Numerical Methods for Partial Differential Equations II - Einzelansicht

Many processes in science and engineering are governed by conservation laws. These conservation laws state that the temporal change of a conserved quantity in a given volume is equal to the integral of the flux of this quantity across the volume's boundary. When the flux is a function of the conserved quantities, these conservation laws lead to a system of first-order partial differential equations. Some examples among many others are the Euler equations in fluid dynamics or the modelling of traffic flow.

In this lecture we will be concerned with the analysis and numerical approximation of first-order partial differential equations arising from conservation laws. In particular we will study so-called Finite Volume methods, which are based on a discrete formulation of the conservation laws on a finite set of control volumes covering the computational domain. In the accompanying exercises, in addition to deepening our theoretical knowledge, we will gain practical experience with the implementation of finite volume schemes using the Python programming language.

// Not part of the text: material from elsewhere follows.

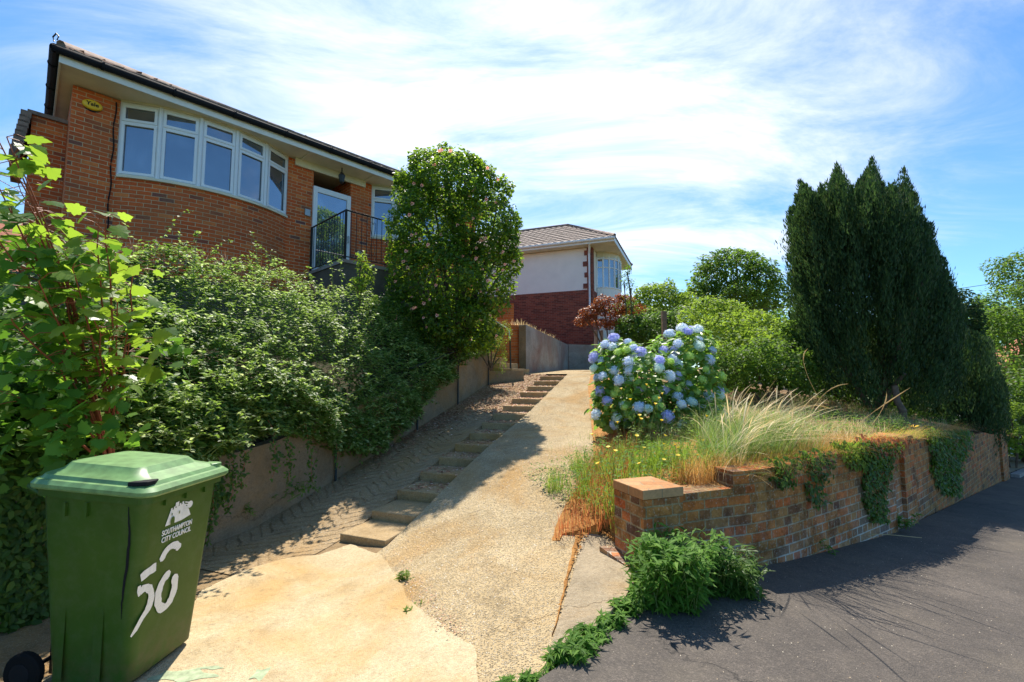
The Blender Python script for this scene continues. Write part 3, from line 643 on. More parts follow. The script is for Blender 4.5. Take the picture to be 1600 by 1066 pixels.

• T. Barth und M. Ohlberger. Finite volume methods: foundation and analysis. In T.J.R. Hughes E. Stein, R. de Borst, editor, Encyclopedia of Computational Mechanics , volume 1, chapter 15. John Wiley & Sons, Ltd, 2004.
• R. Eymard, T. Galluoët und R. Herbin. Finite volume methods. In Handbook of numerical analysis, Vol. VII , pages 713-1020. North-Holland, Amsterdam, 2000.
• D. Kröner. Numerical schemes for conservation laws . Wiley-Teubner Series Advances in Numerical Mathematics. John Wiley & Sons Ltd., Chichester, 1997.

Some familiarity with partial differential equations and their numerical approximation (e.g. Finite Element method for elliptic equations) is helpful but not required. Basic knowledge of the Python programming language is required to follow the programming exercises.